Since Remembered - Coming Alive (Cover Artwork)
Staff Review

Since Remembered

Coming Alive (2006)

Blood & Ink

Since Remembered represent the sounds of youth. I'm not implying the music is of an overly basic nature (though that's not too far from the truth), but more that the vocals sound like that of a teenager. Again, though, that's not really meant to be insulting. Vocalist Danny Siviter's cords resemble that of a younger individual. They're not whiny, crackly, or anything generally associated with that age group, but the combination of youthful enthusiasm and overall inflection leads me to believe the singer is much younger than he actually is.

Sounding a good deal like the singer of the now-defunct Endicott, Siviter's raspy yelps give pace to the album, and despite what I've said about the vocals being reminiscent of a much younger individual, they do fit the music well, and are generally enjoyable as well. The album opener, "Everything," establishes a basis right from the get-go. Save a minute and a half instrumental intro, this is the first real foray into music the band displays, and for lack of a better word, it's invigorating.

The energy displayed is undeniable, and the rally cry of "These words won't save me now!," cliché as they might be, really fire up the rest of the record, and make it well known that you're in for quite a hard-hitting and energetic 26 minutes. There's vocal parts like that abound, with repetitious salvos and hard-hitting riffs. The lyrics never stray far from the simplistic / typical youth-crew revival hardcore fare, but it suits the music, and suits the feel.

And while there's not a lot of variety to be found, the relatively short running time of the album keeps the sound from ever growing stale. Song after song fires past, only breaking the 2-minute mark half the time, and within those short durations, is a band who keeps picking up steam and conviction. The vocals are inspired, some of the riffs and progressions teetering on the classification of epic, but staying curt enough to not allow you to get too swept up in anything.

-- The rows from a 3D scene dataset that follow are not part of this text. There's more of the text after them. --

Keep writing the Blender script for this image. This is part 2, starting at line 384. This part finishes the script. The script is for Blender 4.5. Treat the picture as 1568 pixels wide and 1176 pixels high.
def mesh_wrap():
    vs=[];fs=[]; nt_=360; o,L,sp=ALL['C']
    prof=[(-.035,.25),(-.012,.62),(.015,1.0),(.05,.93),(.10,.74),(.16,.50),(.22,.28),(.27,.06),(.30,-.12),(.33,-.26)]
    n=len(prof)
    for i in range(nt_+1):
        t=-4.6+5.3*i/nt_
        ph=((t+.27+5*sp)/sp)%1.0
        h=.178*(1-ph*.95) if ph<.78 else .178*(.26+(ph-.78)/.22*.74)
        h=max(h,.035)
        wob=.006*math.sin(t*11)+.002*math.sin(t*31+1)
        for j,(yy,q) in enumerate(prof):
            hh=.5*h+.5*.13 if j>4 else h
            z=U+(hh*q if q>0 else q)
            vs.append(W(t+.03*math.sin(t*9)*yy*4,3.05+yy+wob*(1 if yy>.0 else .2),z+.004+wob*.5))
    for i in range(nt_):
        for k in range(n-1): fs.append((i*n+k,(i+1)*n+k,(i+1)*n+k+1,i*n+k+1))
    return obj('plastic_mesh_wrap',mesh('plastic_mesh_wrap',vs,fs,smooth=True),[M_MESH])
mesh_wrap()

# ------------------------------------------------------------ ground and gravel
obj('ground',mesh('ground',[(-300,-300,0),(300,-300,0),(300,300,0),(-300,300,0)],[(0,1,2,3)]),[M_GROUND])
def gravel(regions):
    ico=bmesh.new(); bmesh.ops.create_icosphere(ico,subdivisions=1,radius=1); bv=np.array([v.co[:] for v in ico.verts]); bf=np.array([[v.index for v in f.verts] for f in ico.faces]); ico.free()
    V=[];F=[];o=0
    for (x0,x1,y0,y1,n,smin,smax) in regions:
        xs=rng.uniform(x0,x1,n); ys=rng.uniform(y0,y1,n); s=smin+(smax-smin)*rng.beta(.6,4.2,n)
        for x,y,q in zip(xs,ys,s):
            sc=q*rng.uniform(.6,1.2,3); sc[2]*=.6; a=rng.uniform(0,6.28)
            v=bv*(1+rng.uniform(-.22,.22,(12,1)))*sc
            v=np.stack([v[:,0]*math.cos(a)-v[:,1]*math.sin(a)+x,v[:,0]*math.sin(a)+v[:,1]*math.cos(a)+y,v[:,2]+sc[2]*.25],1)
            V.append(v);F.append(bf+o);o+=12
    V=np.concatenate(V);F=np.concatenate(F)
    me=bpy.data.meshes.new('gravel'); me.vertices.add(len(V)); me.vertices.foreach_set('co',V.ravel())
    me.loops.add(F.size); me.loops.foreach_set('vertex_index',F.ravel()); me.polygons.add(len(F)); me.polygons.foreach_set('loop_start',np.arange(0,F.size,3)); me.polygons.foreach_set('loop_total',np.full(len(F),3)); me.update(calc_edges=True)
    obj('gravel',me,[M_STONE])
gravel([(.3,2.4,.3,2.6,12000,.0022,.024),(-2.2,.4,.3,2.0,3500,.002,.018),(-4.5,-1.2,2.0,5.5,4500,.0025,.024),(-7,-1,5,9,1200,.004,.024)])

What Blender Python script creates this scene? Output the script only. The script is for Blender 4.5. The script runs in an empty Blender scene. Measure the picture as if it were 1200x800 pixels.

Even the longer songs like "Hero of the Day" maintain an unwavering sense of urgency, most of that urgency coming from the vocals.

Aside from any pre, and as it turns out, ill-conceived notions about the singer's age, this remains a solid, solid hardcore record, and a landmark of sorts, in that it's the first release I've heard from Blood & Ink records that didn't end up with a cozy home in my garbage can.